# [EXERCISE OBJECTIVE]
Lift every line from the entries that includes the word "This".

╭─ DATA ENTRIES

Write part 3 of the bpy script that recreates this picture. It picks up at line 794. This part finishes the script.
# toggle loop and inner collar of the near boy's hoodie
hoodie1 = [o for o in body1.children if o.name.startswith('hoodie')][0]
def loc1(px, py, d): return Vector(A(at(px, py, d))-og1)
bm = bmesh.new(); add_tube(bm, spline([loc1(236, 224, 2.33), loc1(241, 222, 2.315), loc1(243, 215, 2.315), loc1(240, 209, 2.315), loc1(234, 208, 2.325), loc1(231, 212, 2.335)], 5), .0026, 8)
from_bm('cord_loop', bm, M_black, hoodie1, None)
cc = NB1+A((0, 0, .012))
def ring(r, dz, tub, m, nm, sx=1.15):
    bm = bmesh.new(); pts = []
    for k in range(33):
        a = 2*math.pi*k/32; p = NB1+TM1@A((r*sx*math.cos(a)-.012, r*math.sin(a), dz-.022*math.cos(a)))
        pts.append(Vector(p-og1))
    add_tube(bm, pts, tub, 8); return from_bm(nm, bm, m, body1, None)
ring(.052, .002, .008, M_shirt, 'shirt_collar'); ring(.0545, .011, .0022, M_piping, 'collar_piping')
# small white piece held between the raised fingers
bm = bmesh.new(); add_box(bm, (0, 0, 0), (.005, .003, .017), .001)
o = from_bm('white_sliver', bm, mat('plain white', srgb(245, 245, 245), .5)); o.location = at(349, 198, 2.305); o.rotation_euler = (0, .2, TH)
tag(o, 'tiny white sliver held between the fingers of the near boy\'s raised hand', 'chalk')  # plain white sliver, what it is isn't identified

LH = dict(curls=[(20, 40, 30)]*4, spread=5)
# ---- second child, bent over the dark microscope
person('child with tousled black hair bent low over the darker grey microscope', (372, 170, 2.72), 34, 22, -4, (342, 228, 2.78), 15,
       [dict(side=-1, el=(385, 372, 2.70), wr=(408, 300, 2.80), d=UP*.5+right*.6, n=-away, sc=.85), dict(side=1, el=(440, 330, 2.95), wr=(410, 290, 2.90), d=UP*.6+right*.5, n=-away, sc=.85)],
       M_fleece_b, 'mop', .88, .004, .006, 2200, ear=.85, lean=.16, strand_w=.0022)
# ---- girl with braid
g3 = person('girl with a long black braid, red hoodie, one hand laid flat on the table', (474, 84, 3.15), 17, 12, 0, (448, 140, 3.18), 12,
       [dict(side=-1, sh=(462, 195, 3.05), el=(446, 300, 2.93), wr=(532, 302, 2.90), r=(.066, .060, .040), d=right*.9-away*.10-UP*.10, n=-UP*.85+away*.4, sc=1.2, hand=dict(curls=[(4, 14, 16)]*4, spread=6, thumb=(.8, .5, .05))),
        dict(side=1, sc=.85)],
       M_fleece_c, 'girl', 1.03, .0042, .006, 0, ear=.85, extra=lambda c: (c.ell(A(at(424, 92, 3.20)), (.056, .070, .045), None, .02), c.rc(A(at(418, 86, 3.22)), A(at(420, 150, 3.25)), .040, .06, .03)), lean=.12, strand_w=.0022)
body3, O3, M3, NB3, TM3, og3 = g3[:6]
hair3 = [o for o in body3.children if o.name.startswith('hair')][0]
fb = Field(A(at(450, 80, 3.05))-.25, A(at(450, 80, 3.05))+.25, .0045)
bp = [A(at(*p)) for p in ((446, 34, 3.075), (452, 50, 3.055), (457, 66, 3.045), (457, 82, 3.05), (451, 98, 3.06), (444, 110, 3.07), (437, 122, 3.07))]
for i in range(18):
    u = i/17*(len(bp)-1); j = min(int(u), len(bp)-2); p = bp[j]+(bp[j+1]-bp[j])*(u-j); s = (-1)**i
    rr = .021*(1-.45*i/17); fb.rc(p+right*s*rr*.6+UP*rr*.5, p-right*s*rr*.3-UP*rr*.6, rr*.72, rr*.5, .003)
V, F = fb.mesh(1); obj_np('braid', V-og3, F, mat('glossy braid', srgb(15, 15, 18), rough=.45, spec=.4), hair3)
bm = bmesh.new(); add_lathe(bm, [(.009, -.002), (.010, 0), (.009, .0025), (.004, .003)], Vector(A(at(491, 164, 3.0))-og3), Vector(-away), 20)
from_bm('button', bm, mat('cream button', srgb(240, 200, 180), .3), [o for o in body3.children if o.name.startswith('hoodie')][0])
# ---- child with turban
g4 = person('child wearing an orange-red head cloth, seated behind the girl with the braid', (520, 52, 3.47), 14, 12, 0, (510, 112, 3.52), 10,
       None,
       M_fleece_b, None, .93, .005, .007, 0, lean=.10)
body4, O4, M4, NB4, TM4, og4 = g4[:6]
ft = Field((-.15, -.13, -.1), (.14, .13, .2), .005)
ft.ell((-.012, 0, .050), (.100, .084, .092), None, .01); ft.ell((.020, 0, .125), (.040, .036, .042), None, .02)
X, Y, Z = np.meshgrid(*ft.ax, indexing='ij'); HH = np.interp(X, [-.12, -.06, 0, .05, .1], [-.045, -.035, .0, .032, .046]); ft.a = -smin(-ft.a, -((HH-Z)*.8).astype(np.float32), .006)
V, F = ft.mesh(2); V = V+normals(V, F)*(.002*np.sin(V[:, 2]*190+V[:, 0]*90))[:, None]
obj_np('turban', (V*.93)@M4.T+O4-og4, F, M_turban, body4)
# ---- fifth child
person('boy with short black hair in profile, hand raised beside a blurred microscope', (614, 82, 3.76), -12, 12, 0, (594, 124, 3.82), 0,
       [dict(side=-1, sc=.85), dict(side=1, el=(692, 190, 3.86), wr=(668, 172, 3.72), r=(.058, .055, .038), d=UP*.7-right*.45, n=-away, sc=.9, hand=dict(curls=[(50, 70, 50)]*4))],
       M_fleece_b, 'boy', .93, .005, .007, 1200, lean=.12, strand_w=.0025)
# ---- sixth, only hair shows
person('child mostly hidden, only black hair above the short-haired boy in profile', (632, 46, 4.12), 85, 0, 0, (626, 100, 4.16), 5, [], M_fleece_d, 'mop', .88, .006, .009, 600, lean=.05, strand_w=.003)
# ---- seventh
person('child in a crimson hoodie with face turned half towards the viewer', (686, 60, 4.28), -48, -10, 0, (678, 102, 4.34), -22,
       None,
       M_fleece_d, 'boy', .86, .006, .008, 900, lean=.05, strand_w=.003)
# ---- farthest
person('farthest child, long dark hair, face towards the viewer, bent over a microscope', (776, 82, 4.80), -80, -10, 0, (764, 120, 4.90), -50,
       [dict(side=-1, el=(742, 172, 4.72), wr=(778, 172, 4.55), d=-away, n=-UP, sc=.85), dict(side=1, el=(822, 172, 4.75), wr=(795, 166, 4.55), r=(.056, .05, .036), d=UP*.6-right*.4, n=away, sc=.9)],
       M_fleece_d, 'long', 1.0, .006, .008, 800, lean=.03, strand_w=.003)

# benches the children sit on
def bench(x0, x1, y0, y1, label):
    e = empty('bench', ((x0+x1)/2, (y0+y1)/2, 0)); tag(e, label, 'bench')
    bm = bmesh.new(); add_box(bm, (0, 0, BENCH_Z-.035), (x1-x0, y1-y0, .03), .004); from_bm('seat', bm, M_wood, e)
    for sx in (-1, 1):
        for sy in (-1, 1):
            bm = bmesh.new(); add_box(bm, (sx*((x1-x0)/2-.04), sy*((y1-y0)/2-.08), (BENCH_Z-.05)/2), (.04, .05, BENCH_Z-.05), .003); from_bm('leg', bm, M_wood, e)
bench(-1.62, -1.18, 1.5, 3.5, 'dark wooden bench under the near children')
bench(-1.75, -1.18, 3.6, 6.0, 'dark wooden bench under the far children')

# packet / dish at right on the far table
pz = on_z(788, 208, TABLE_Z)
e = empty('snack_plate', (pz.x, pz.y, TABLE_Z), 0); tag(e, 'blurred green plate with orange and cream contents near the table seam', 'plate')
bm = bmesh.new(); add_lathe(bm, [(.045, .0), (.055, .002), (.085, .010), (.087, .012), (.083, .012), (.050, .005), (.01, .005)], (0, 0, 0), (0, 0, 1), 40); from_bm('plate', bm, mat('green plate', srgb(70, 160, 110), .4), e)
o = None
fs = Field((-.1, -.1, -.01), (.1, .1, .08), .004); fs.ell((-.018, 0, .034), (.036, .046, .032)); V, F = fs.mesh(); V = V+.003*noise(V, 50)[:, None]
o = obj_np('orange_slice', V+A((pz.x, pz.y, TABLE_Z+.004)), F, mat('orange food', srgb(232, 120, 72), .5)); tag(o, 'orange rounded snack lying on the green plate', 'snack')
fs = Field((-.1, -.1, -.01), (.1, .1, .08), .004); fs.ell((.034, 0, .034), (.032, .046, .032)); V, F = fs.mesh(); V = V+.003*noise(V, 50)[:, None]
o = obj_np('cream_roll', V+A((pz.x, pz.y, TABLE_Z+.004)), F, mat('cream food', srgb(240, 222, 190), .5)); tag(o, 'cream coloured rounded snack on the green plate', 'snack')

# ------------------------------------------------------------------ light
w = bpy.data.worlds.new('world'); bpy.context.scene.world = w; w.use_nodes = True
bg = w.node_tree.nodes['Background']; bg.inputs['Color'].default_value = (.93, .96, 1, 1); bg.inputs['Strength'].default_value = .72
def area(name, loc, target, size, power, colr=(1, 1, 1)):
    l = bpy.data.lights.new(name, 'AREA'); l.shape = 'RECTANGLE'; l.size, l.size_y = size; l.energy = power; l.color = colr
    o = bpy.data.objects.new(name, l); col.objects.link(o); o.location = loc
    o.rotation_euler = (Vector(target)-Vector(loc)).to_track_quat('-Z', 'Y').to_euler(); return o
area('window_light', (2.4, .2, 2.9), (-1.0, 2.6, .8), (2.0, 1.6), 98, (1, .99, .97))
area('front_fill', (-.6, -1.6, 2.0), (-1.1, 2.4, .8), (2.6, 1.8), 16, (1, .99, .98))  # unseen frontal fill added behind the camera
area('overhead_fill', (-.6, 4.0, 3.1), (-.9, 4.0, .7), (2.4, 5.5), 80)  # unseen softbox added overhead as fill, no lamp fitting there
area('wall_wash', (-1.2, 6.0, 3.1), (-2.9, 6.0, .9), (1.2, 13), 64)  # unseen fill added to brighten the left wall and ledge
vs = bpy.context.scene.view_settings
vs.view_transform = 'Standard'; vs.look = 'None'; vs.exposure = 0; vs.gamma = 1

╰─
╭─ DATA ENTRIES

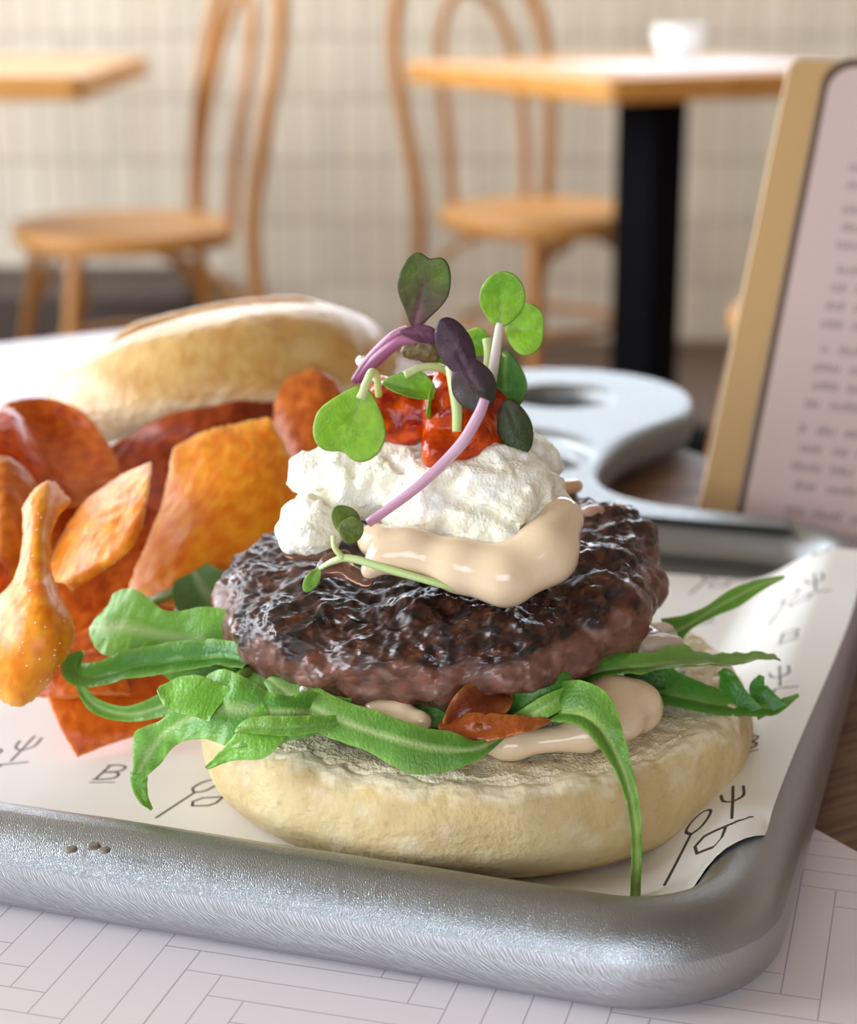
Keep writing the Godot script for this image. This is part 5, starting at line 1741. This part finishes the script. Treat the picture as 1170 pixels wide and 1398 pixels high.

╰─

# [THE RESPONSE]
Write part 3 of the bpy script that recreates this picture. It picks up at line 794. This part finishes the script.
Keep writing the Godot script for this image. This is part 5, starting at line 1741. This part finishes the script. Treat the picture as 1170 pixels wide and 1398 pixels high.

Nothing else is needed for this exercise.